Industrial Wire & Cable Ltd., and Providence's Grant Money Meters Co. (toll-road coin boxes). Universal estimates that earnings for the fiscal year ending in March will rise 56% to about $3,900,000, or $2 per share. That means Universal stock sells at a steep 48^ times earnings; Chesler's $1,000,000 ante in Universal has zoomed to a market value near $25 million.

Chesler constructed General Development on another corporate shell: Detroit's Chemical Research Co. He bought in cheaply, helped steer the company into Florida real estate, in mid-1957 picked up another 520,000 shares at $7.15 each, and went to work to expand the company. General's earnings rose from $2.1 million in 1957 to $6.6 million in 1958, or $2.80 a share.

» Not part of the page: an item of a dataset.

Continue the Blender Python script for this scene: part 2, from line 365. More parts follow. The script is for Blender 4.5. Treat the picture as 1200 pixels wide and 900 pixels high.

Yet this is not cash on hand. When General sells an $895 lot for $10 down and $10 a month, it counts the full profit on the sale as current profit, even though it will not receive it all for 8Jr years. To bolster its cash position and permit it to expand, it is closing a deal with the Prudential Insurance Co., which will buy $10 million in General Development bonds.

Hunger for Growth. The Midas touch has brought burly Lou Chesler most of the material possessions a man could desire: a 54-ft. yacht, a $250,000 Long Island estate, half ownership of a three-year-old Kentucky Derby hopeful named Atoll, firm control of two growing companies, vast investments in other stocks and Canadian real estate. Still he wants more. Recently he tried to merge Universal with Underwood Corp., got a cool reception and retreated. What makes Lou Chesler run? Answers Chesler: "I just cannot resist the challenge of an obvious business opportunity. Though this may sound corny, I'm also interested in deals like General Development that may do people some good in human terms." Then he grins: "Of course, I may go broke. But I don't think I will."